As a conductor, Shen has collaborated with such orchestras as Grand Rapids Symphony, Fargo-Moorhead Symphony Orchestra, The Cleveland Institute of Music Orchestra, The University of Maryland Symphony Orchestra, The University of Delaware Symphony Orchestra, New Symphony Orchestra (Bulgaria) and Pazardjik Symphony Orchestra (Bulgaria).
Updated May 2022

Pearl Shangkuan | Chorus Director
Covenant Chair
Pearl Shangkuan, now in her 18th season as chorus director of the Grand Rapids Symphony Chorus, is a much sought-after guest conductor who has led performances and workshops and presented lectures in six continents.
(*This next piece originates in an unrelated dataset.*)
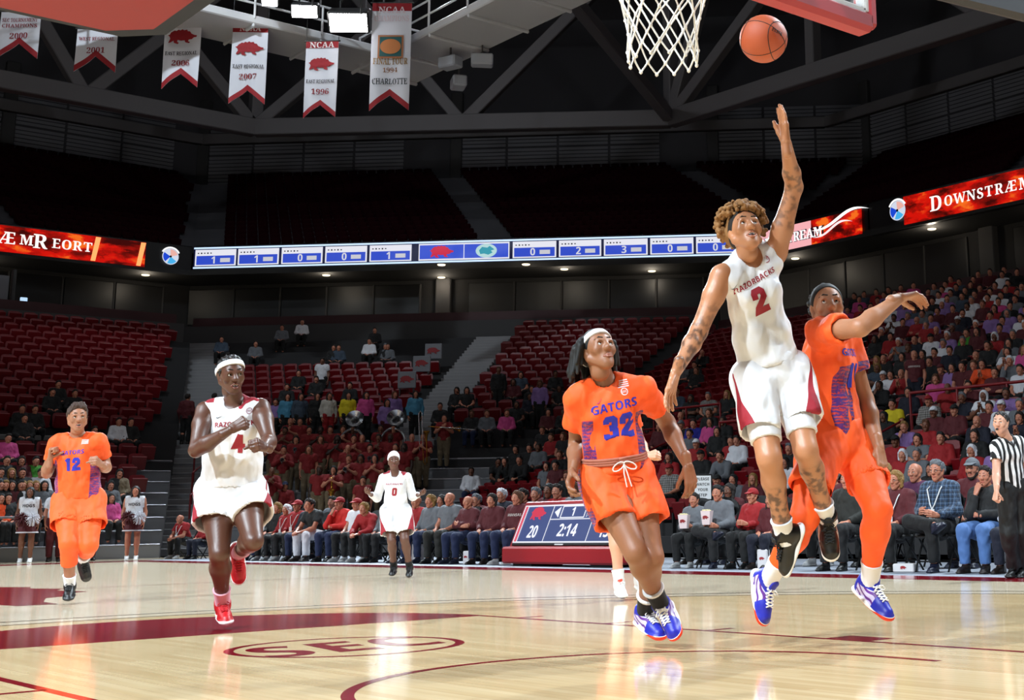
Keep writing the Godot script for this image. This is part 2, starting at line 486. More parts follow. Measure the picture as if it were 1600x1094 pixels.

Active among the national leadership of choral conductors, she has served as president of the Central Division of the American Choral Directors Association.
Recent engagements include conducting international choral festivals in France in 2017 and in England in 2019 in a joint residency with American composer Dan Forrest. Shangkuan has conducted in New York City’s Carnegie Hall and for many prestigious All State Choral Festivals in the United States. She has lectured at many international conferences and served as a judge in several international choral competitions in Europe and Asia.
Director of Choral Activities and professor of music at Calvin University, Shangkuan’s choirs have performed at the national, division, and state conferences of the American Choral Directors Association and have toured Asia, Europe, South America, and South Africa.
A student of the late Joseph Flummerfelt, pre-eminent American choral conductor and former chorus master of the New York Philharmonic, Dr. Shangkuan received her Bachelor of Music degree in church music (summa cum laude) and Master of Music in choral conducting (with distinction) from Westminster Choir College in Princeton, New Jersey. She earned her Doctor of Musical Arts in choral conducting from Rutgers University.
Dr. Shangkuan has a signature choral series with Earthsongs publishing and is the music editor of the Calvin Institute of Christian Worship music series, published by GIA. She and her family live in Grand Rapids.